Se podrían hacer afirmaciones similares para cualquier número de bienes y servicios comercializados por cualquier número de socios comerciales en lados opuestos de la frontera. El resultado de este proceso incomprensiblemente vasto y complejo es un enorme aumento del bienestar económico de la población mundial. De hecho, si este proceso se detuviera, es muy dudoso que la población actual del planeta pudiera sobrevivir.

La economía básica del comercio no refuta el hecho de que los gobiernos interfieran en el proceso comercial en todas partes del mundo hasta cierto punto. Esta interferencia, impulsada sobre todo por los buscadores de rentas nacionales que desean evitar la competencia abierta con los vendedores extranjeros, distorsiona y desalienta el proceso general, pero los beneficios del proceso comercial son tan grandes que continúa y mejora enormemente el bienestar de los consumidores en todas partes a pesar de las barreras y la interferencia depredadora que crean los gobiernos.

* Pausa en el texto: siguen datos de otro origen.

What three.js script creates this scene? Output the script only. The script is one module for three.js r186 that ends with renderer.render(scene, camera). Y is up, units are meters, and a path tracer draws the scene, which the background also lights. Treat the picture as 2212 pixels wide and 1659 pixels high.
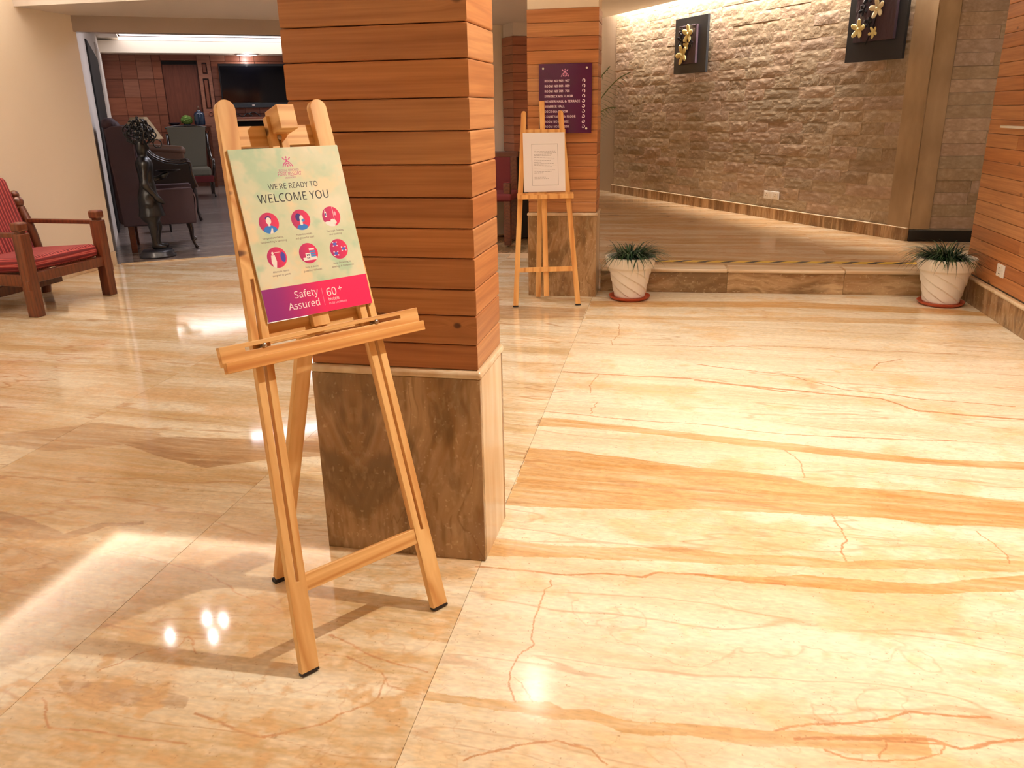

Ahora, mientras que Lucio me trae duraznos y muchos otros alimentos frescos tres veces por semana, de vez en cuando llega a mi puerta un joven en moto desde el pueblo cercano ofreciéndome pollo asado (sazonado deliciosamente como más les gusta a los habitantes de esta zona).

No sé si también se podría contar una historia complicada sobre este emprendedor local, cuya madre cocina el pollo y prepara los recortes en su propia cocina y los envía aún calientes con su hijo para tantear el mercado en busca de consumidores dispuestos. Sin embargo, si en el futuro escribo sobre este comercio de pesos por pollo, probablemente no me robaré el título de ese post como hice con éste del clásico ensayo de Leonard Read “Yo, lápiz”. Después de todo, no me entusiasma llamar a uno de mis posts “Yo, pollo”.